El 7 de febrero de 1992 se firmó, en Maastricht, el tratado que lleva el nombre de esta ciudad neerlandesa. Se presentó como la culminación del proceso político vinculante para todos los estados miembro de la UE y para quienes, en el futuro, fuesen a entrar.

En Europa se vivía todo lo que había representado la caída del Muro de Berlín (1989) y la disolución de la URSS que había firmado Yeltsin (1991). Se instalaba ese mito utópico de que el capitalismo iba a dar a las clases populares todas aquellas cosas que el fracasado comunismo había sido incapaz de dar. Aquella idea era, tal y como se ha demostrado, falsa por completo.

Aquí gobernaba Felipe González y él, y su gobierno, eran firmes defensores de la Unión Europea y apoyaron totalmente el tratado. También lo apoyaban la derecha, los poderes económicos y los sindicatos. Incluso, entre los diputados de IU en el Congreso hubo fisuras y cinco de ellos apoyaron la firma del tratado.

Se presionó al país con todos los elementos. Se hizo un planteamiento que hemos vivido en muchas ocasiones. Era el argumento del miedo, entonces fue “o Maastricht o el caos”. El patrioterismo, incluso, hablaba de  “Maastricht o quedar en el club de los perdedores”

Aquí ni siquiera se sometió a referéndum ciudadano como sí se hizo en Francia, o en Dinamarca.

En el Congreso de los diputados el triunfo del Sí fue abrumador. Tan solo hubo 3 votos en contra (Herri Batasuna) y 8 abstenciones (de una parte de IU)

Maastricht estableció la unión monetaria, la prohibición del Banco Central Europeo de prestar dinero a los estados, estableció  la liberalización total de la circulación de capitales y, sobre todo, impuso la “incuestionable estabilidad presupuestaria”.

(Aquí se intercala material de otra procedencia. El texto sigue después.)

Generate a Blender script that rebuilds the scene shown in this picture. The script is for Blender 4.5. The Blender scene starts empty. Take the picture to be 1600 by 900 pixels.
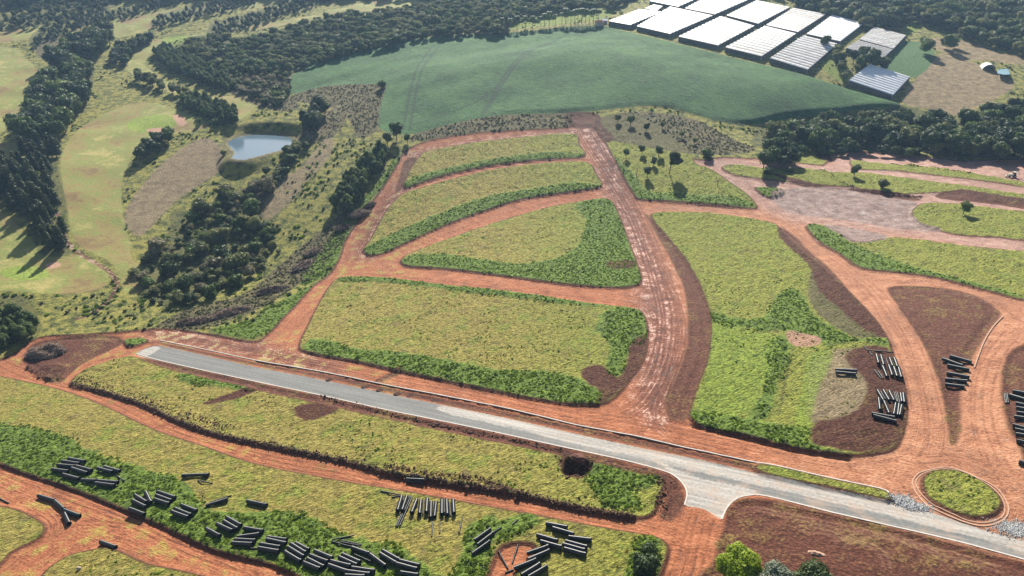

Se impusieron, con el permiso y complicidad de la socialdemocracia europea, las tesis capitalistas. Se fue una Europa de dos velocidades, a una Europa competitiva en las que los países competían en cuanto a los costes fiscales y costes laborales. Se abrió la brecha entre el norte y el sur.

Maastricht, y las revisiones que sufrió en Ámsterdam, Niza y Lisboa, fue el tratado que impuso las normas y criterios a cumplir. Las normas fundamentales eran contener la inflación, sujetar la deuda y controlar el déficit. El empleo, su calidad, sus condiciones y sus salarios, daba igual, quedaba sometido a las leyes del mercado. Tampoco se aseguraba que la gente tuviera asegurada unos mínimos derechos sociales. Estas cuestiones nunca fueron prioritarias para quienes decidieron el rumbo que debía seguir Europa.

No puedo resistirme a incluir aquí lo que Anguita, en 1990, dos años antes de la firma de Maastricht, decía en el Congreso: “Esto conlleva, no nos engañemos, procesos de ajuste que, con la experiencia habida, recaerán sobre trabajadores y capas populares”.

Lamentablemente nos quedamos solos y solas quienes denunciábamos el modelo de construcción europea. En Izquierda Unida, incluso, vivimos una dura crisis.

No vale mirar atrás, no sirve de nada aquello de “ya lo decíamos”, pero la realidad hoy, 25 años después, es que no vivimos en la  Europa Social que esperábamos sino en la Europa del Capital que provoca paro, pobreza, austeridad y rechazo al inmigrante.

En esa Europa “fortaleza” que se escandaliza por las decisiones de Trump pero tiene vallas, y muros y a miles y miles de personas abandonadas en campos, mientras firma un acuerdo mercenario con Turquía.

En esa Europa en la que hemos perdido libertades y derechos para no molestar a la banca.

En esa Europa que nos ha obligado a declarar constitucional que la banca está por encima de las personas.

Sin embargo, esto tiene una salida. Hay una salida progresista, hay medidas que se pueden tomar. Eso sí, hay que plantar cara a la troika, a los hombres de negro.

La alternativa es proteger el empleo, asegurar el control público sobre sectores económicos importantes y estratégicos, recuperar la banca pública y reestructurar la deuda con la banca privada. Hay alternativa.